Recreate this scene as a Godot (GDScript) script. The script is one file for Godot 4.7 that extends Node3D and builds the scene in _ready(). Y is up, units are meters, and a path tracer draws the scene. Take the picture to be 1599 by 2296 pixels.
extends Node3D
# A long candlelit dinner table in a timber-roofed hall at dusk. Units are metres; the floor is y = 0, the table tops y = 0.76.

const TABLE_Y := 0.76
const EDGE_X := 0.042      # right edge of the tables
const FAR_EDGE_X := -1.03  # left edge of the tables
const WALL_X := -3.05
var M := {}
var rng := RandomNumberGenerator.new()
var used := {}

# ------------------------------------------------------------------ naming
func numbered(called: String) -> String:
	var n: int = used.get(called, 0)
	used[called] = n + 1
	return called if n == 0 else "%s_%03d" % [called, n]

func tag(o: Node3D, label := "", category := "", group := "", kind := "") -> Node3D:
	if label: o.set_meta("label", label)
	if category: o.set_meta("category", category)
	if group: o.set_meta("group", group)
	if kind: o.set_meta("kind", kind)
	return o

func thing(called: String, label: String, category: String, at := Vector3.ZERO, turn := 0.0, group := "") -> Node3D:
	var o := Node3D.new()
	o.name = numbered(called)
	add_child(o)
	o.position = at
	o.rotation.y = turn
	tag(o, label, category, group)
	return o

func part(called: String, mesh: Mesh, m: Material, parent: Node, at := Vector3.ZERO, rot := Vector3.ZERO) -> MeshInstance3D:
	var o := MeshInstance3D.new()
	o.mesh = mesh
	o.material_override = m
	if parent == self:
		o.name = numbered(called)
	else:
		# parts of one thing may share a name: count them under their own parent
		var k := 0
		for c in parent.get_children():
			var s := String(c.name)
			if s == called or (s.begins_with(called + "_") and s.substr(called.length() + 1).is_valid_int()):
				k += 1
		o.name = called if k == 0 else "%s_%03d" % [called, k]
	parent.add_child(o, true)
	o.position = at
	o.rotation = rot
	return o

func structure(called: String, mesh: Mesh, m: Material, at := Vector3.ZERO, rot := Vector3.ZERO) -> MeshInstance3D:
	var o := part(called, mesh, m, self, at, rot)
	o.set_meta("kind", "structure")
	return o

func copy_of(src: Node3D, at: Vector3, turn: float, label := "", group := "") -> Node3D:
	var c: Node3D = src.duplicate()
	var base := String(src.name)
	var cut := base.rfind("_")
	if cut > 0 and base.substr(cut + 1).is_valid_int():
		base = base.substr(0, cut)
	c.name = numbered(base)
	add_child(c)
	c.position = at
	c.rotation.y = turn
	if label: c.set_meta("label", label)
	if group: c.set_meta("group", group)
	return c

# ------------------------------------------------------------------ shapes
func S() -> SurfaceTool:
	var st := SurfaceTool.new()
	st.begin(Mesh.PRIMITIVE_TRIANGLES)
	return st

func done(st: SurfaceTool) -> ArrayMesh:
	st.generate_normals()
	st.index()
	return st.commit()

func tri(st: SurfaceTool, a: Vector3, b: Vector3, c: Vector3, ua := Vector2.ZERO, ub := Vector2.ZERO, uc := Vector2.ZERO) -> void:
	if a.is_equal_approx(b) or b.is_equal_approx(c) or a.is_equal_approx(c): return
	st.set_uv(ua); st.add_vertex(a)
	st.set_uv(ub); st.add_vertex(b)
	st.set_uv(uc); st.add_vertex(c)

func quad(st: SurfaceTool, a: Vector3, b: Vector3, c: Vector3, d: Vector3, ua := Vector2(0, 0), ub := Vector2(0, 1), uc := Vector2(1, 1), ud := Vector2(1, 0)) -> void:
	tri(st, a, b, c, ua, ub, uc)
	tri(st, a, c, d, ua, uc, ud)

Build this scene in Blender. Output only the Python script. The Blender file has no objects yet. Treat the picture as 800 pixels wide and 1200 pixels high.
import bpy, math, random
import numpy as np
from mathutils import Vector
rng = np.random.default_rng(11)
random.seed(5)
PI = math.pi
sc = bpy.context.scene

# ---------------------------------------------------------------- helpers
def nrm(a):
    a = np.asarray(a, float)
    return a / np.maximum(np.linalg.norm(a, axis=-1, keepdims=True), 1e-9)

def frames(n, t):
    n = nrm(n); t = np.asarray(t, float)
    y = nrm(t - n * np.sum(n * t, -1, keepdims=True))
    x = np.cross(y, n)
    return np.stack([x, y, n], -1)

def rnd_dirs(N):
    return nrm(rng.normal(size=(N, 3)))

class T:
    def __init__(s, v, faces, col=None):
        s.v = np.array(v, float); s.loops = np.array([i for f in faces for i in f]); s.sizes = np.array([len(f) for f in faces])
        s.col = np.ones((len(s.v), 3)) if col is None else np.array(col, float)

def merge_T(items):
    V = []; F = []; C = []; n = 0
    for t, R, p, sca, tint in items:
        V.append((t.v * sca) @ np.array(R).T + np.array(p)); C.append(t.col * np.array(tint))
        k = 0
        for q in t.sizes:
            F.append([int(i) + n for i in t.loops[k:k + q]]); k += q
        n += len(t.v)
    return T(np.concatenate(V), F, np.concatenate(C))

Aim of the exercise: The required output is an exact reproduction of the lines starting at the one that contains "Build this scene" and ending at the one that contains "return np.stack([x, y, n], -1)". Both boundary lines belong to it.

Answer below:
Build this scene in Blender. Output only the Python script. The Blender file has no objects yet. Treat the picture as 800 pixels wide and 1200 pixels high.
import bpy, math, random
import numpy as np
from mathutils import Vector
rng = np.random.default_rng(11)
random.seed(5)
PI = math.pi
sc = bpy.context.scene

# ---------------------------------------------------------------- helpers
def nrm(a):
    a = np.asarray(a, float)
    return a / np.maximum(np.linalg.norm(a, axis=-1, keepdims=True), 1e-9)

def frames(n, t):
    n = nrm(n); t = np.asarray(t, float)
    y = nrm(t - n * np.sum(n * t, -1, keepdims=True))
    x = np.cross(y, n)
    return np.stack([x, y, n], -1)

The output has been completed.